C. Gestão de produtividade das equipes de campo
A maioria das empresas do setor elétrico já implementaram ou estão implementado soluções tecnológicas móveis para melhoria da produtividade das equipes de campo, utilizando smartphones que permitem digitalizar os principais processos, desde o planejamento dos serviços até à sua execução no campo. Algumas das empresas estão agora evoluindo essas ferramentas para possibilitar despacho real-time dos serviços em função da equipe mais próxima da ocorrência e até mesmo atualizações de tráfego para reduzir tempos de deslocamento, que tanto impacta produtividade nas principais cidades.
Acreditamos, porém, que a implementação de tecnologias assegura apenas parte dos ganhos ambicionados. É fundamental medir os efetivos ganhos de produtividade e complementar essas ações tecnológicas com outras operacionais e organizacionais, nomeadamente, ajustes de escalas de trabalho, mudanças de veículos e equipamentos, reorganização e composição de equipes, incentivos de produtividade, de entre outros. Tecnologia sem análises avançadas de dados limita o seu alcance e a percepção dos reais ganhos tecnológicos, o que pode acabar no futuro por limitar novos investimentos tecnológicos e consequentemente a capacidade da empresa de se reinventar e melhorar os seus resultados.

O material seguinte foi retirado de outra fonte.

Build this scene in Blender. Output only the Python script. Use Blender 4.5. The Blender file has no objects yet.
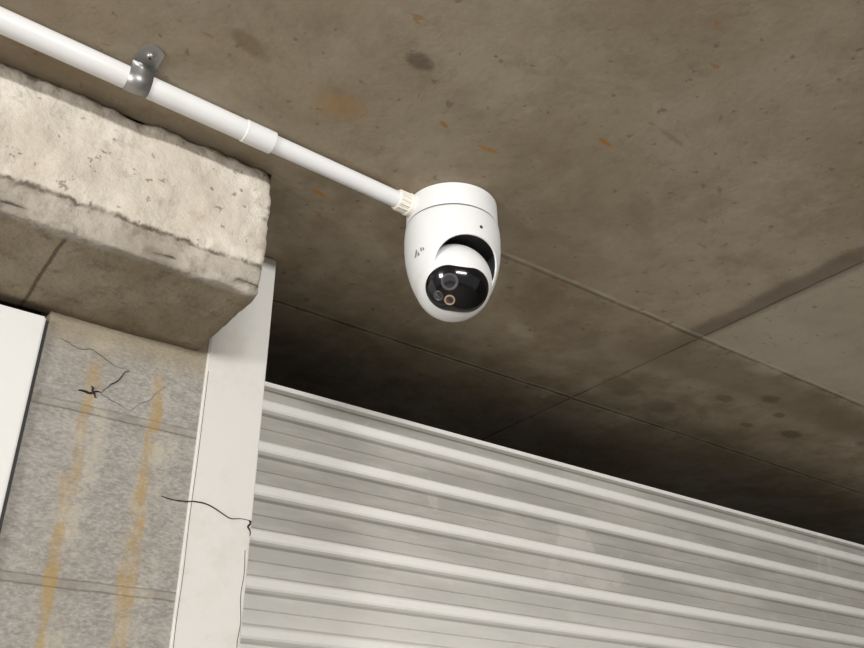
import bpy, bmesh, math, random
from mathutils import Vector, Matrix, noise
random.seed(4)
S=bpy.context.scene
H=1.7            # camera height; ceiling is .7 above it
CZ=2.4
try:
    S.view_settings.view_transform='Standard'
except Exception: pass

# ------------------------------------------------------------------ node helper
class M:
    def __init__(s,name,rough=.8,metal=0.,spec=.3):
        s.m=bpy.data.materials.new(name); s.m.use_nodes=True
        s.t=s.m.node_tree; s.n=s.t.nodes; s.b=s.n['Principled BSDF']
        s.b.inputs['Roughness'].default_value=rough; s.b.inputs['Metallic'].default_value=metal
        s.b.inputs['Specular IOR Level'].default_value=spec
        s._p=None
    def link(s,v,inp):
        if hasattr(v,'is_linked') or hasattr(v,'links'): s.t.links.new(v,inp)
        elif isinstance(v,(tuple,list)): inp.default_value=(*v,1) if len(v)==3 and inp.type=='RGBA' else v
        else: inp.default_value=v
    @property
    def pos(s):
        if s._p is None:
            s._p=s.n.new('ShaderNodeNewGeometry').outputs['Position']
            sp=s.n.new('ShaderNodeSeparateXYZ'); s.t.links.new(s._p,sp.inputs[0]); s.x,s.y,s.z=sp.outputs
        return s._p
    def math(s,op,a,b=0.,c=None,clamp=False):
        k=s.n.new('ShaderNodeMath'); k.operation=op; k.use_clamp=clamp
        s.link(a,k.inputs[0]); s.link(b,k.inputs[1])
        if c is not None: s.link(c,k.inputs[2])
        return k.outputs[0]
    def noise(s,scale,detail=6,rough=.6,stretch=(1,1,1),off=(0,0,0),dist=0.):
        mp=s.n.new('ShaderNodeMapping'); s.t.links.new(s.pos,mp.inputs[0])
        mp.inputs['Scale'].default_value=stretch; mp.inputs['Location'].default_value=off
        k=s.n.new('ShaderNodeTexNoise'); s.t.links.new(mp.outputs[0],k.inputs['Vector'])
        k.inputs['Scale'].default_value=scale;k.inputs['Detail'].default_value=detail
        k.inputs['Roughness'].default_value=rough;k.inputs['Distortion'].default_value=dist
        return k.outputs[0]
    def ramp(s,v,lo,hi,a=0.,b=1.):
        k=s.n.new('ShaderNodeMapRange'); k.interpolation_type='SMOOTHSTEP'
        s.link(v,k.inputs[0]); k.inputs[1].default_value=lo;k.inputs[2].default_value=hi
        k.inputs[3].default_value=a;k.inputs[4].default_value=b
        return k.outputs[0]
    def mix(s,f,a,b,mode='MIX'):
        k=s.n.new('ShaderNodeMix'); k.data_type='RGBA'; k.blend_type=mode
        s.link(f,k.inputs[0]); s.link(a,k.inputs[6]); s.link(b,k.inputs[7])
        return k.outputs[2]
    def line(s,coord,c,w,wob=None,amp=.004):
        d=s.math('SUBTRACT',coord,c)
        if wob is not None: d=s.math('ADD',d,s.math('MULTIPLY',s.math('SUBTRACT',wob,.5),amp))
        return s.ramp(s.math('ABSOLUTE',d),w*.35,w,1,0)
    def ell(s,x0,y0,rx,ry,rot,wob,amp=.6,c1=None,c2=None):
        s.pos
        c1=c1 or s.x; c2=c2 or s.y
        dx=s.math('SUBTRACT',c1,x0);dy=s.math('SUBTRACT',c2,y0)
        c,t=math.cos(rot),math.sin(rot)
        u=s.math('DIVIDE',s.math('ADD',s.math('MULTIPLY',dx,c),s.math('MULTIPLY',dy,t)),rx)
        v=s.math('DIVIDE',s.math('SUBTRACT',s.math('MULTIPLY',dy,c),s.math('MULTIPLY',dx,t)),ry)
        d=s.math('SQRT',s.math('ADD',s.math('MULTIPLY',u,u),s.math('MULTIPLY',v,v)))
        d=s.math('ADD',d,s.math('MULTIPLY',s.math('SUBTRACT',wob,.5),amp*2))
        return s.ramp(d,.5,1.1,1,0)
    def color(s,c): s.link(c,s.b.inputs['Base Color'])
    def bump(s,h,strength=.4,dist=.003):
        k=s.n.new('ShaderNodeBump');k.inputs['Strength'].default_value=strength;k.inputs['Distance'].default_value=dist
        s.link(h,k.inputs['Height']);s.t.links.new(k.outputs[0],s.b.inputs['Normal'])
    def gt(s,v,c,w=.01): return s.ramp(v,c-w,c+w)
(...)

Em resumo, a revolução do Big Data já chegou ao setor elétrico e as empresas que mais rapidamente reconhecerem a sua importância e se adaptarem a esse novo contexto com uma estratégia sólida e abrangente vão sair na frente, não só pela sua capacidade de gerar um desempenho acima da média, mas também pelo reconhecimento da qualidade e segurança dos seus ativos pelo regulador, pela satisfação dos seus clientes, fornecedores e empregados e pela valorização dos investidores e do mercado em geral.